Outros indicadores do estudo mostram que a falta de comida afeta 16,6% das famílias lideradas por pessoas com baixa escolaridade. A fome também atinge 18,3% das casas onde a pessoa de referência está desempregada e 34,7% dos domicílios com a renda per capita mais baixa.
“O perfil da pessoa que passa fome no Rio acompanha as desigualdades nacionais. As famílias que têm insegurança alimentar grave geralmente têm uma chefia feminina, pessoas pretas ou pardas, menor escolaridade e baixa renda”, afirmou Rosana Salles-Costa, professora e pesquisadora do INJC/UFRJ.
As estatísticas foram coletadas entre novembro de 2023 e janeiro de 2024, a partir de entrevistas em 2 mil domicílios nas cinco APs do município. A segurança alimentar foi medida pela Escala Brasileira de Insegurança Alimentar (EBIA), também utilizada pelo Instituto Brasileiro de Geografia e Estatística (IBGE).
“O Mapa da Fome do Rio é um legado importante da Frente Parlamentar Contra a Fome e a Miséria para a população carioca. Ele fornecerá critérios técnicos para a implementação de políticas públicas, auxiliando na ampliação de restaurantes populares, cozinhas comunitárias, bancos de alimentos e outros programas de segurança alimentar”, afirmou o vereador Dr. Marcos Paulo (PT), presidente da Frente Parlamentar Contra a Fome e a Miséria no Município do Rio de Janeiro.
O estudo revela que o percentual de fome no Rio é quase o dobro do dado nacional divulgado recentemente pelo IBGE. Segundo a Pesquisa Nacional por Amostra de Domicílios (PNAD) de abril, a fome esteve presente em 4,1% dos lares brasileiros. No estado do Rio de Janeiro, o percentual é de 3,1%, ressaltando ainda mais a situação aguda da capital.
A pesquisa também analisou as políticas públicas e iniciativas voltadas à segurança alimentar. Os três restaurantes populares municipais (em Bonsucesso, Bangu e Campo Grande) atenderam apenas 6,9% da população carioca. As cozinhas comunitárias e o programa Prato Feito Carioca foram acessados por apenas 2,1% dos moradores entre agosto e outubro de 2023. Além disso, 56,5% da população relatou não ter recebido visitas de agentes comunitários de saúde nos últimos três meses.

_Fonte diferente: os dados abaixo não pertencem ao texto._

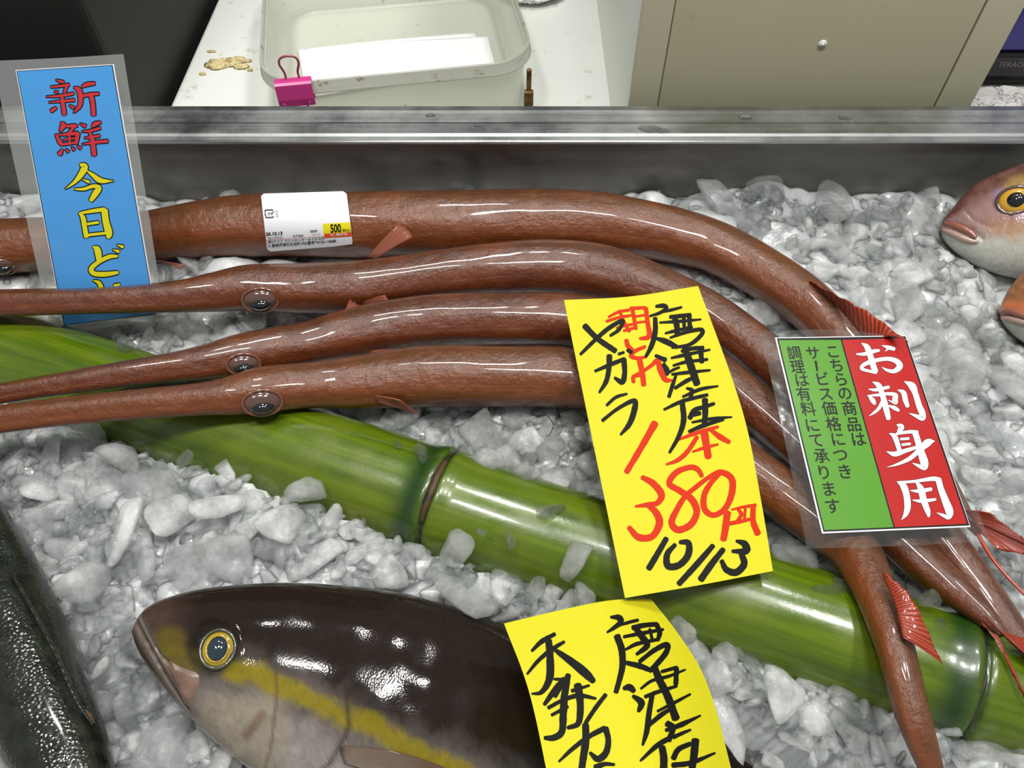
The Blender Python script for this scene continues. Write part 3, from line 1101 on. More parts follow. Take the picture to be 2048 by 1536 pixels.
write(Y2, 'fish_name_lettering', MT['ink_black'], card, .0004, [
    [(283, 495, 26), (370, 412, 44), (486, 346, 34)],
    [(242, 700, 22), (340, 582, 36), (460, 482, 40), (570, 415, 28)],
    [(432, 405, 60), (445, 560, 66), (440, 740, 66), (370, 860, 42), (282, 876, 16)],
    [(480, 480, 34), (620, 580, 66), (750, 685, 80), (830, 765, 50)],
    [(395, 970, 34), (490, 840, 56), (570, 740, 40)],
    [(605, 710, 50), (575, 880, 66), (562, 1050, 66), (550, 1210, 60), (480, 1265, 56), (398, 1268, 36)],
    [(430, 1000, 34), (560, 932, 36), (700, 892, 42), (850, 918, 24)],
    [(460, 1065, 30), (600, 990, 34)],
    [(482, 745, 22), (560, 765, 36), (490, 900, 36)],
    [(690, 800, 70), (710, 920, 66), (712, 1050, 60), (690, 1145, 50), (602, 1178, 34)],
    [(640, 850, 34), (792, 802, 24)],
    [(938, 885, 38), (850, 1000, 40), (760, 1135, 38)],
    [(760, 1150, 60), (762, 1290, 66), (742, 1430, 66), (722, 1570, 60)],
    [(525, 1476, 22), (650, 1360, 40), (800, 1250, 44), (930, 1182, 50)],
    [(938, 1182, 54), (962, 1290, 50), (940, 1400, 60), (870, 1455, 60), (800, 1400, 28)],
    [(850, 1530, 60), (930, 1500, 40), (1015, 1505, 26)],
], ZC, SCL)

# ---- red and green sashimi sign
S = Surf([(1550, 675, zdepth(675, .060)), (1810, 672, zdepth(672, .060)), (1645, 1065, zdepth(1065, .044))])
sign = thing('laminated_sign', 'laminated red and green sashimi sign lying on the red fish tails', 'sign', S.P(1640, 1090))
sheet('laminate_film', S, [(1520, 662), (1680, 660), (1822, 676)], [(1614, 1097), (1800, 1092), (1978, 1082)],
      [(1520, 662), (1565, 860), (1614, 1097)], [(1822, 676), (1905, 875), (1978, 1082)], MT['film2'], sign, 0, .0003)
TLs, TRs, BRs, BLs = (1550, 675), (1811, 671), (1941, 1054), (1644, 1067)


def qp(a, b):
    """point of the printed card: a across, b down"""
    t = (np.array(TLs) * (1 - a) + np.array(TRs) * a) * (1 - b) + (np.array(BLs) * (1 - a) + np.array(BRs) * a) * b
    return tuple(t)


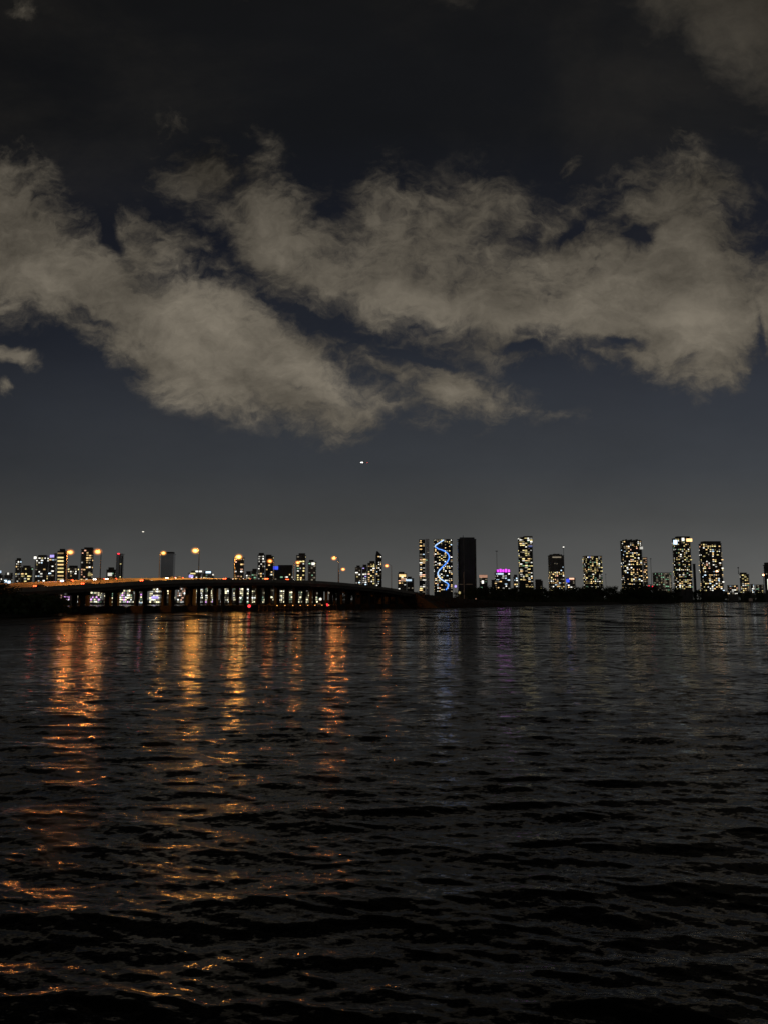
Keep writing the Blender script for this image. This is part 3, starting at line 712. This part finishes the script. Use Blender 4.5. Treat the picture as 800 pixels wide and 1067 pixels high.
w_, h_ = g['_w'], g['_h']; mb = MB(); mb.prism([(-w_ * .36, 3), (w_ * .42, 3), (w_ * .46, 8), (w_ * .46, 26), (-w_ * .36, 26), (-w_ * .4, 22), (-w_ * .4, 8)], h_ + .9, h_ + 6.2); mb.build('roof_plant_room', M['facade_dark'], g)
lens2 = ico(2.2, 2, 'flood_light', E['sodium'])
p = at(746.5, 596, 1700)
m = empty('high_mast_light', (p.x, 1700, 1.6), label='orange flare of a mast light before the rounded tower', cat='mast light')
mb = MB(); mb.tube([(0, 0, 0), (0, 0, p.z - 2.5)], .5, 6); mb.build('pole', M['darkmetal'], m)
mb = MB(); mb.tube([(0, 0, p.z - 2.6), (0, 0, p.z - 1.4)], 1.6, 8); mb.build('lamp_ring', M['darkmetal'], m); link('lamp', lens2, m, (0, 0, p.z))
tower(756, 768, 610, 1700, 'row of low lit houses between the rounded tower and the small block', 'low_building', 'building', 'facade_mid', 'mix', .7, bay=5, pent=False, vis_y=616)
g = tower(769.5, 780, 598.5, 1800, 'small block tower with an antenna on its left corner', pal='yellow', lit=.5, wall='facade_mid', bay=6, vis_y=615)
mast(g, 769.8, 591.5, 598, .8, 1.8)
tower(781, 785, 609, 1750, 'small bright white kiosk right of the antenna block', 'low_building', 'building', 'facade_pale', 'cool', .8, bay=4, pent=False, vis_y=616)
tower(785.5, 794.5, 609.5, 1820, 'low dark terrace with a flat roof and dim lights beside the edge tower', 'low_building', 'building', 'facade_mid', 'dim', .6, bay=5, pent=False, vis_y=616)
g = tower(794.8, 812, 589, 1200, 'dark tower cut by the right edge with a tall white lit panel', 'office_tower', 'office tower', 'facade_dark', 'dim', .04, slabs=True, vis_y=612)
glow(g, 'lit_panel', 'white', 800.4, 609, 2.6, 11)
p = at(794.8, 600.2, 1100)
m = empty('high_mast_light', (p.x, 1100, 1.6), label='orange mast light beside the dark tower at the right edge', cat='mast light')
mb = MB(); mb.tube([(0, 0, 0), (0, 0, p.z - 2.5)], .35, 6); mb.build('pole', M['darkmetal'], m)
mb = MB(); mb.tube([(0, 0, p.z - 2.6), (0, 0, p.z - 1.3)], 1.1, 8); mb.build('lamp_ring', M['darkmetal'], m); link('lamp', ico(1.3, 2, 'lamp', E['sodium']), m, (0, 0, p.z))

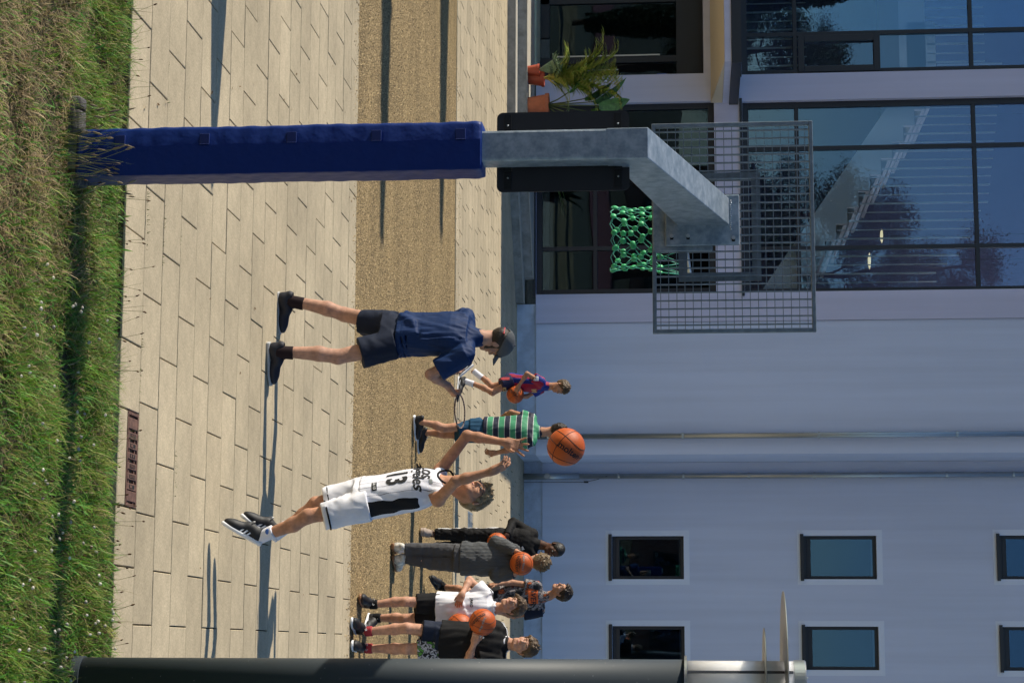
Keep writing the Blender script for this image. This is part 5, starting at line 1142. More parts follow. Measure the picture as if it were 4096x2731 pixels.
def stripes_mat(name, vec, freq, cols, bounds_=None):
    m = cloth(name, cols[0], .6); N, L, p = nodes_of(m); tc = N.new('ShaderNodeTexCoord'); dt = N.new('ShaderNodeVectorMath'); dt.operation = 'DOT_PRODUCT'; dt.inputs[1].default_value = tuple(float(v)*freq for v in vec); L.new(tc.outputs['Object'], dt.inputs[0])
    fr = N.new('ShaderNodeMath'); fr.operation = 'FRACT'; L.new(dt.outputs['Value'], fr.inputs[0]); rp = N.new('ShaderNodeValToRGB'); rp.color_ramp.interpolation = 'CONSTANT'; e = rp.color_ramp.elements
    while len(e) < len(cols): e.new(.5)
    pos = bounds_ or [i/len(cols) for i in range(len(cols))]
    for el, ps, c_ in zip(e, pos, cols): el.position = ps; el.color = (*c_, 1)
    L.new(fr.outputs[0], rp.inputs['Fac']); L.new(rp.outputs['Color'], p.inputs['Base Color']); return m
pc, sc, up, sp, ss, fp, fs = torso_frames(J)
km = stripes_mat('red_blue_stripes', nrm(fp*.75+sp*.65), 8.5, [(.3, .012, .045), (.012, .03, .22)])
f = Field(*bounds([J['hipL'], J['hipR'], J['shL'], J['shR'], J['elR'], J['neck']], .16), .006)
torso_loft(f, J, [(-.1, .13, .115, -.005), (.3, .125, .11, 0), (.75, .135, .105, 0), (1.02, .12, .07, 0)], .03); f.cone(J['shL'], J['shR'], .05, .05, .03); f.cone(sc, J['neck']-up*.02, .065, .055, .03); tub(f, J['shR'], J['shR']+(J['elR']-J['shR'])*.55, .062, .066, .03); tub(f, J['shL'], J['shL']+(J['elL']-J['shL'])*.6, .062, .064, .03); f.folds(61, 0.0049, 14); kit = f.build('shirt', km, p3_)
xr = RT; V, Fc = text_mesh('10', .085, bold=.004); drape('number', V, Fc, sc-up*.09+fp*.05-V3(-.04, .06, 0), xr, up, kit, inkg, nrmv=(0.35, -.93, 0)); V, Fc = quad_grid(-.03, .03, -.035, .035, 6, 6); drape('sleeve_badge', V, Fc, J['shR']+(J['elR']-J['shR'])*.38-V3(0, .03, 0), xr, up, kit, inkw, nrmv=(0, -1, 0))
f = Field(*bounds([J['hipL'], J['hipR'], J['knL'], J['knR']], .16), .006); hR = K_(1538, 2004, -.13); hL = K_(1534, 2008, .1); torso_loft(f, J, [(-.2, .12, .11, 0), (.1, .12, .105, 0)], .03); tub(f, J['hipR'], hR, .09, .088, .03, flatn=1.1); tub(f, J['hipL'], hL, .085, .08, .03); f.folds(62, 0.0037, 13); sho = f.build('shorts', cloth('dark_blue_kit', (.01, .012, .05), .7), p3_)
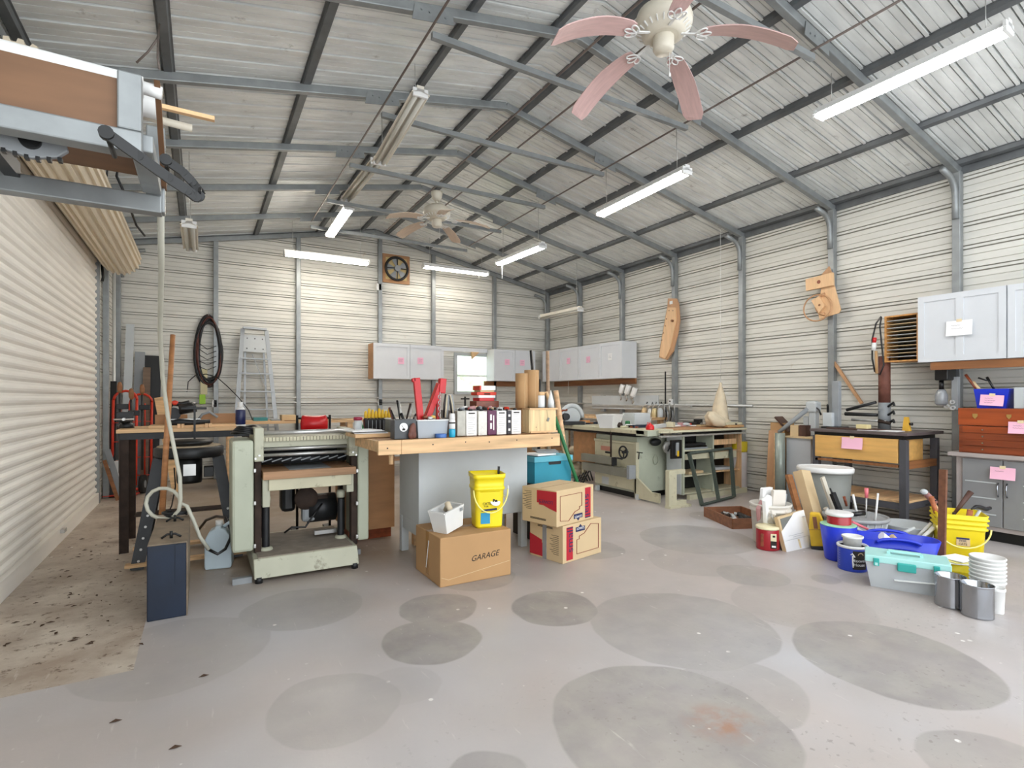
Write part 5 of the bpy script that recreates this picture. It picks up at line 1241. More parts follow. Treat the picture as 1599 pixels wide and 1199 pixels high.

O principal programa de segurança alimentar do município envolve acompanhamento assistencial e nutricional em unidades de acolhimento, como abrigos e albergues noturnos, que atendem 1,5 mil pessoas. Há apenas um albergue voltado para a população LGBTQIAP+, localizado na AP 1 (Centro e zona portuária).
“Para reverter esse quadro, é preciso ampliar os equipamentos públicos, como cozinhas comunitárias e restaurantes populares. Também é necessário aumentar a renda, melhorar a escolaridade e o emprego para reduzir a desigualdade e os níveis de insegurança alimentar”, disse Rosana Salles-Costa.
Além da insegurança alimentar, o Mapa da Fome também avaliou a insegurança hídrica na capital. O estudo revela que 15% dos lares cariocas não tiveram fornecimento regular de água ou sofreram com a falta de água potável, e 27% dessas famílias se encontraram em situação de fome. As regiões mais afetadas pela escassez de água são o Centro e a zona portuária (24,3%) e a Zona Norte sem a Grande Tijuca (21,7%).
“É urgente construir uma agenda de políticas públicas e ações. O número de cozinhas comunitárias e restaurantes populares deve aumentar para assegurar a distribuição de refeições saudáveis e acessíveis em toda a cidade”, afirmou o vereador Dr. Marcos Paulo.